### TASK PROMPT
Without the images, print all the entries below exactly as given.

---------- EXCERPTED RECORDS ----------

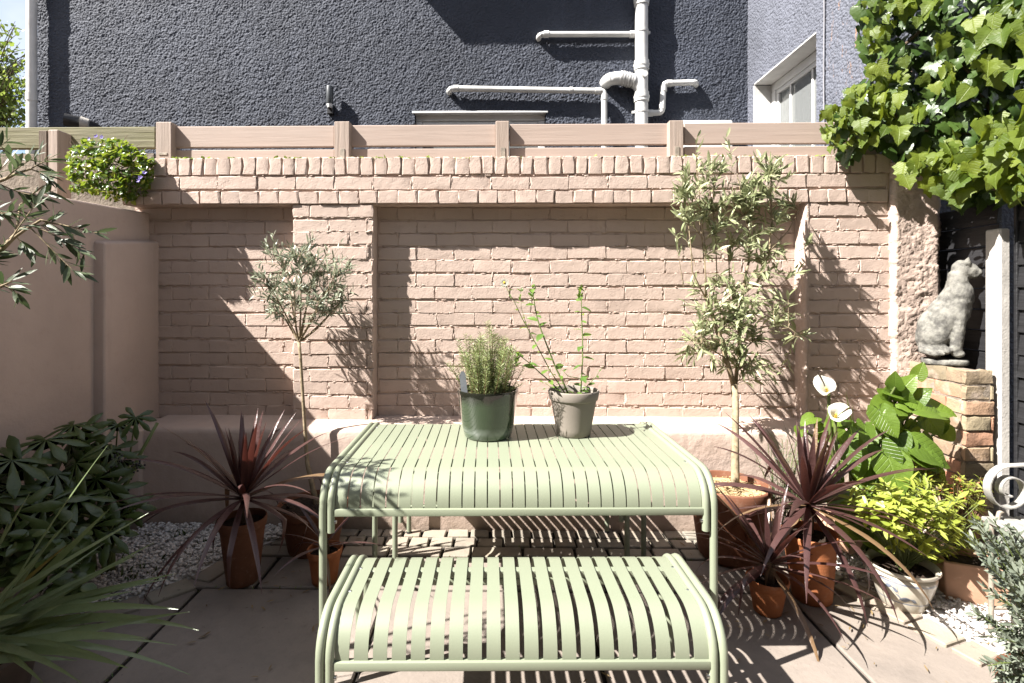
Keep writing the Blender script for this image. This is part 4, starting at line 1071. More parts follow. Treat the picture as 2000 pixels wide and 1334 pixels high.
scatter(iv,'foliage',pin,li,M_ivyshade,0)
wood=MB()
for (pts) in (((1990,500,2.66),(1960,300,2.7),(1900,150,2.75),(1820,40,2.85),(1760,-40,2.95)),((1960,300,2.7),(1880,260,2.75),(1760,250,2.9),(1650,260,3.06)),((1880,260,2.75),(1900,340,2.6),(1960,380,2.5)),((1820,40,2.85),(1730,120,2.95),(1690,170,3.02)),((1760,250,2.9),(1730,200,2.9),(1700,190,2.95)),((1960,380,2.5),(2010,360,2.45),(2050,340,2.4))):
    ps=[D(p[0],p[1],p[2]+.22) for p in pts]; out=[]
    for a,b in zip(ps[:-1],ps[1:]): out+=[a,a.lerp(b,.5)+rv(.015)]
    out.append(ps[-1]); wood.tube(out,[.012*(1-.7*i/len(out)) for i in range(len(out))],6)
wpart(iv,'stem',wood,M_barkD,angle=180)
# ================================================================== TABLE POTS
random.seed(61)
def D2(px,py,z): return G(px,py,z)
c=G(953,851,.745); t=thing('potted_rosemary','bushy rosemary in a glossy dark green glazed pot on the table','potted plant',(c.x,c.y,.744))
p=[(0,0),(.098,0),(.106,.008),(.115,.05),(.126,.12),(.133,.185),(.137,.205),(.136,.213),(.129,.213),(.125,.205),(.122,.16)]
mb=MB(); mb.lathe(p,48,wob=.003); link('pot',mb.mesh('pot',angle=60),M_glaze,t); mb=MB(); mb.disc(.123,.185,36,bump=.01); link('soil',mb.mesh('soil',angle=180),M_soil,t)
nd=[lance(1,.13,.3,.1,2).mesh('needle',angle=180) for _ in range(3)]; lv=[]; wood=MB()
for k in range(85):
    a=rr(0,6.28); q=.095*math.sqrt(random.random()); b=Vector((q*math.cos(a),q*math.sin(a),.185))
    h=rr(.16,.32)*(1.1-.35*q/.095); e=b+Vector((math.cos(a)*q*.75+rr(-.03,.03),math.sin(a)*q*.75+rr(-.03,.03),h))
    if k<9: e.x=b.x+rr(.03,.11); e.z-=.08
    mid=(b+e)/2+rv(.02); pts=bez(b,mid,e,6); wood.tube(pts,[.0022,.002,.0018,.0016,.0014,.001,.0006],4,False)
    n=int(h*430)
    for j in range(n):
        u=.05+.95*j/n; i=min(5,int(u*6)); pp=pts[i].lerp(pts[i+1],u*6-i); an=j*2.4+rr(-.4,.4)
        dd=Vector((math.cos(an),math.sin(an),rr(.35,1.0))); lv.append((j%3,frame(pp,dd,rv(1)+Vector((0,0,.5)),rr(.017,.027))))
link('stems',wood.mesh('stems',angle=180),M_stemr,t); L=t.location.copy(); 
for me in nd: me.materials.append(M_rosemary)
link('foliage',joined('foliage',nd,lv),M_rosemary,t,kind='stuff')
tg=thing('plant_tag','narrow slate plant tag stuck upright in the rosemary pot','plant tag',L+Vector((-.098,-.045,.16)))
mb=MB(); mb.add([(-.014,-.002,0),(.014,-.002,0),(.014,.002,0),(-.014,.002,0),(-.014,-.002,.12),(.014,-.002,.12),(.014,.002,.12),(-.014,.002,.12),(-.004,-.002,.136),(.006,-.002,.136),(.006,.002,.136),(-.004,.002,.136)],[(0,1,5,4),(2,3,7,6),(1,2,6,5),(3,0,4,7),(4,5,9,8),(6,7,11,10),(5,6,10,9),(7,4,8,11),(8,9,10,11),(0,3,2,1)])
me=mb.mesh('tag',smooth=False); me.transform(Matrix.Rotation(-.12,4,'Y')@Matrix.Rotation(-.15,4,'X')); link('blade',me,M_slate,tg)
c=G(1120,848,.745); t=thing('potted_daisy','leggy flowering plant with bare tall stems in a matt grey pot on the table','potted plant',(c.x,c.y,.744))
pot(t,.076,.117,.205,M_greypot,.045,.007,soilz=.03,rnd=.005)
L=t.location; dq=(L-CAM).dot(_f)
def T_(px,py,o=0): return D(px,py,dq+o)-L
lvp=[outline_leaf([(x*.62,y) for x,y in OVAL],1,.3,.2).mesh('leaf',angle=180) for _ in range(3)]
lv=[]; wood=MB(); 
def stem(pts,r,nl,ll,bud=0):
    ps=[T_(*p) for p in pts]; out=[]
    for a,b in zip(ps[:-1],ps[1:]): out+=[a,a.lerp(b,.5)+rv(.003)]
    out.append(ps[-1]); n=len(out); wood.tube(out,[r*(1-.55*i/(n-1)) for i in range(n)],6)
    for k in range(nl):
        u=(k+rr(0,.8))/nl*.97+.03; i=min(n-2,int(u*(n-1))); p_=out[i].lerp(out[i+1],u*(n-1)-i); a=k*2.4
        lv.append((k%3,frame(p_,Vector((math.cos(a),math.sin(a),rr(-.2,.7))),Vector((0,-.3,1))+rv(.5),1.25*ll*rr(.55,1.15)*(1-.35*u))))
    for k in range(bud):
        a=k*2.4; lv.append((k%3,frame(out[-1]-Vector((0,0,rr(0,.06))),Vector((math.cos(a),math.sin(a),rr(.4,1.5))),rv(1),rr(.014,.026))))
    return out
stem(((1134,775,0),(1138,700,0),(1136,620,.01),(1133,562,.01)),.0042,17,.055,26)
stem(((1112,775,-.02),(1086,720,-.02),(1055,640,-.01),(1045,600,0),(1040,560,0)),.0045,16,.055,26)
s3=stem(((1108,775,0),(1075,725,.02),(1035,650,.03),(1005,590,.02),(985,552,.02)),.003,18,.035)
stem(((1108,778,-.02),(1075,745,-.03),(1035,710,-.06),(1010,690,-.07)),.004,8,.05,26)
stem(((1030,640,.03),(1018,600,.03),(1017,562,.03)),.0015,9,.022,8)
stem(((1110,772,-.05),(1085,760,-.08),(1060,745,-.08)),.002,4,.03,3)
stem(((1136,765,0),(1165,735,-.02),(1178,715,-.02)),.002,4,.03)
stem(((1137,740,0),(1110,735,-.02),(1095,720,-.02)),.002,4,.03)
stem(((1120,775,-.04),(1140,755,-.08),(1160,765,-.09)),.0015,3,.02)
link('stems',wood.mesh('stems',angle=180),M_stem,t)
for me in lvp: me.materials.append(M_daisy)
for i,M in lv: link('leaf',lvp[i],None,t,M)
fl=MB(); c=s3[-1]; fl.ell(c,(.007,.005,.007),8,5)
fo=link('flower',fl.mesh('flower'),M_yellow,t); pt=lance(1,.32,.1,.15,3).mesh('petal',angle=180); pt.materials.append(M_petal)
for k in range(14):
    a=k*math.tau/14; link('petal',pt,None,fo,frame(c,Vector((math.cos(a),-.25,math.sin(a))),Vector((0,-1,0)),.024))
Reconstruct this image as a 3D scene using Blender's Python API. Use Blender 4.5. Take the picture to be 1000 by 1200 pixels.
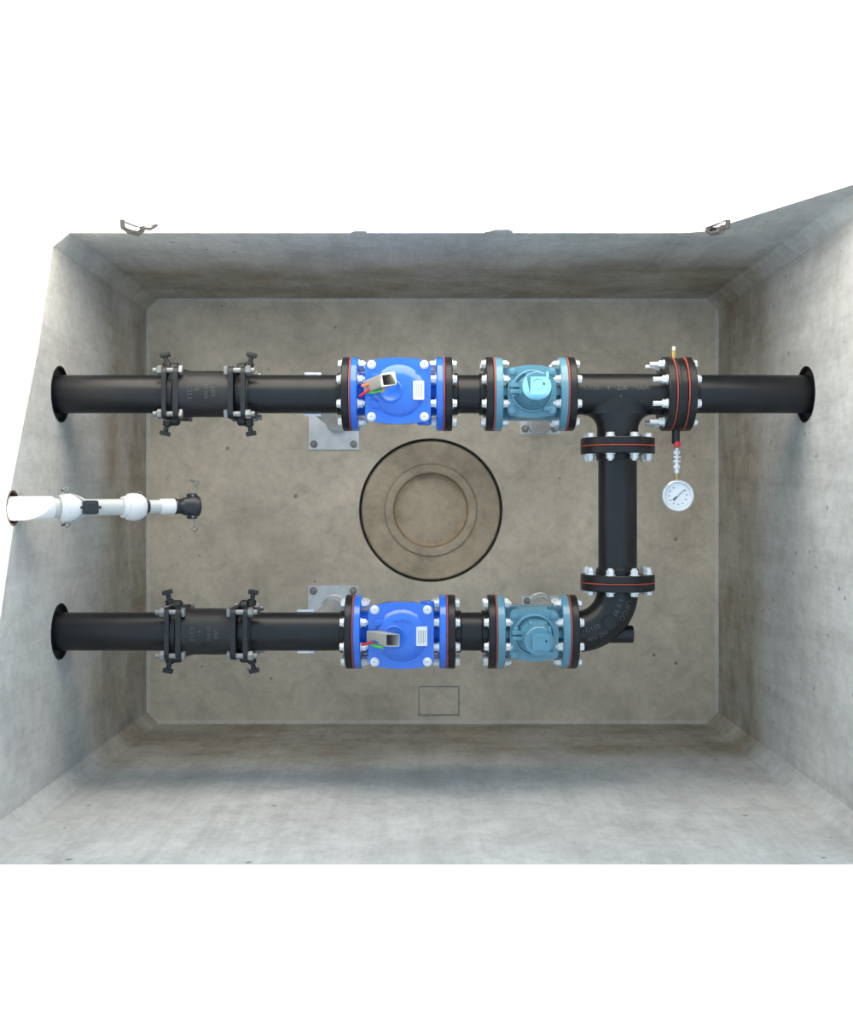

----------

### RESULT OF THIS TASK
Keep writing the Blender script for this image. This is part 4, starting at line 1071. More parts follow. Treat the picture as 2000 pixels wide and 1334 pixels high.
scatter(iv,'foliage',pin,li,M_ivyshade,0)
wood=MB()
for (pts) in (((1990,500,2.66),(1960,300,2.7),(1900,150,2.75),(1820,40,2.85),(1760,-40,2.95)),((1960,300,2.7),(1880,260,2.75),(1760,250,2.9),(1650,260,3.06)),((1880,260,2.75),(1900,340,2.6),(1960,380,2.5)),((1820,40,2.85),(1730,120,2.95),(1690,170,3.02)),((1760,250,2.9),(1730,200,2.9),(1700,190,2.95)),((1960,380,2.5),(2010,360,2.45),(2050,340,2.4))):
    ps=[D(p[0],p[1],p[2]+.22) for p in pts]; out=[]
    for a,b in zip(ps[:-1],ps[1:]): out+=[a,a.lerp(b,.5)+rv(.015)]
    out.append(ps[-1]); wood.tube(out,[.012*(1-.7*i/len(out)) for i in range(len(out))],6)
wpart(iv,'stem',wood,M_barkD,angle=180)
# ================================================================== TABLE POTS
random.seed(61)
def D2(px,py,z): return G(px,py,z)
c=G(953,851,.745); t=thing('potted_rosemary','bushy rosemary in a glossy dark green glazed pot on the table','potted plant',(c.x,c.y,.744))
p=[(0,0),(.098,0),(.106,.008),(.115,.05),(.126,.12),(.133,.185),(.137,.205),(.136,.213),(.129,.213),(.125,.205),(.122,.16)]
mb=MB(); mb.lathe(p,48,wob=.003); link('pot',mb.mesh('pot',angle=60),M_glaze,t); mb=MB(); mb.disc(.123,.185,36,bump=.01); link('soil',mb.mesh('soil',angle=180),M_soil,t)
nd=[lance(1,.13,.3,.1,2).mesh('needle',angle=180) for _ in range(3)]; lv=[]; wood=MB()
for k in range(85):
    a=rr(0,6.28); q=.095*math.sqrt(random.random()); b=Vector((q*math.cos(a),q*math.sin(a),.185))
    h=rr(.16,.32)*(1.1-.35*q/.095); e=b+Vector((math.cos(a)*q*.75+rr(-.03,.03),math.sin(a)*q*.75+rr(-.03,.03),h))
    if k<9: e.x=b.x+rr(.03,.11); e.z-=.08
    mid=(b+e)/2+rv(.02); pts=bez(b,mid,e,6); wood.tube(pts,[.0022,.002,.0018,.0016,.0014,.001,.0006],4,False)
    n=int(h*430)
    for j in range(n):
        u=.05+.95*j/n; i=min(5,int(u*6)); pp=pts[i].lerp(pts[i+1],u*6-i); an=j*2.4+rr(-.4,.4)
        dd=Vector((math.cos(an),math.sin(an),rr(.35,1.0))); lv.append((j%3,frame(pp,dd,rv(1)+Vector((0,0,.5)),rr(.017,.027))))
link('stems',wood.mesh('stems',angle=180),M_stemr,t); L=t.location.copy(); 
for me in nd: me.materials.append(M_rosemary)
link('foliage',joined('foliage',nd,lv),M_rosemary,t,kind='stuff')
tg=thing('plant_tag','narrow slate plant tag stuck upright in the rosemary pot','plant tag',L+Vector((-.098,-.045,.16)))
mb=MB(); mb.add([(-.014,-.002,0),(.014,-.002,0),(.014,.002,0),(-.014,.002,0),(-.014,-.002,.12),(.014,-.002,.12),(.014,.002,.12),(-.014,.002,.12),(-.004,-.002,.136),(.006,-.002,.136),(.006,.002,.136),(-.004,.002,.136)],[(0,1,5,4),(2,3,7,6),(1,2,6,5),(3,0,4,7),(4,5,9,8),(6,7,11,10),(5,6,10,9),(7,4,8,11),(8,9,10,11),(0,3,2,1)])
me=mb.mesh('tag',smooth=False); me.transform(Matrix.Rotation(-.12,4,'Y')@Matrix.Rotation(-.15,4,'X')); link('blade',me,M_slate,tg)
c=G(1120,848,.745); t=thing('potted_daisy','leggy flowering plant with bare tall stems in a matt grey pot on the table','potted plant',(c.x,c.y,.744))
pot(t,.076,.117,.205,M_greypot,.045,.007,soilz=.03,rnd=.005)
L=t.location; dq=(L-CAM).dot(_f)
def T_(px,py,o=0): return D(px,py,dq+o)-L
lvp=[outline_leaf([(x*.62,y) for x,y in OVAL],1,.3,.2).mesh('leaf',angle=180) for _ in range(3)]
lv=[]; wood=MB(); 
def stem(pts,r,nl,ll,bud=0):
    ps=[T_(*p) for p in pts]; out=[]
    for a,b in zip(ps[:-1],ps[1:]): out+=[a,a.lerp(b,.5)+rv(.003)]
    out.append(ps[-1]); n=len(out); wood.tube(out,[r*(1-.55*i/(n-1)) for i in range(n)],6)
    for k in range(nl):
        u=(k+rr(0,.8))/nl*.97+.03; i=min(n-2,int(u*(n-1))); p_=out[i].lerp(out[i+1],u*(n-1)-i); a=k*2.4
        lv.append((k%3,frame(p_,Vector((math.cos(a),math.sin(a),rr(-.2,.7))),Vector((0,-.3,1))+rv(.5),1.25*ll*rr(.55,1.15)*(1-.35*u))))
    for k in range(bud):
        a=k*2.4; lv.append((k%3,frame(out[-1]-Vector((0,0,rr(0,.06))),Vector((math.cos(a),math.sin(a),rr(.4,1.5))),rv(1),rr(.014,.026))))
    return out
stem(((1134,775,0),(1138,700,0),(1136,620,.01),(1133,562,.01)),.0042,17,.055,26)
stem(((1112,775,-.02),(1086,720,-.02),(1055,640,-.01),(1045,600,0),(1040,560,0)),.0045,16,.055,26)
s3=stem(((1108,775,0),(1075,725,.02),(1035,650,.03),(1005,590,.02),(985,552,.02)),.003,18,.035)
stem(((1108,778,-.02),(1075,745,-.03),(1035,710,-.06),(1010,690,-.07)),.004,8,.05,26)
stem(((1030,640,.03),(1018,600,.03),(1017,562,.03)),.0015,9,.022,8)
stem(((1110,772,-.05),(1085,760,-.08),(1060,745,-.08)),.002,4,.03,3)
stem(((1136,765,0),(1165,735,-.02),(1178,715,-.02)),.002,4,.03)
stem(((1137,740,0),(1110,735,-.02),(1095,720,-.02)),.002,4,.03)
stem(((1120,775,-.04),(1140,755,-.08),(1160,765,-.09)),.0015,3,.02)
link('stems',wood.mesh('stems',angle=180),M_stem,t)
for me in lvp: me.materials.append(M_daisy)
for i,M in lv: link('leaf',lvp[i],None,t,M)
fl=MB(); c=s3[-1]; fl.ell(c,(.007,.005,.007),8,5)
fo=link('flower',fl.mesh('flower'),M_yellow,t); pt=lance(1,.32,.1,.15,3).mesh('petal',angle=180); pt.materials.append(M_petal)
for k in range(14):
    a=k*math.tau/14; link('petal',pt,None,fo,frame(c,Vector((math.cos(a),-.25,math.sin(a))),Vector((0,-1,0)),.024))
Reconstruct this image as a 3D scene using Blender's Python API. Use Blender 4.5. Take the picture to be 1000 by 1200 pixels.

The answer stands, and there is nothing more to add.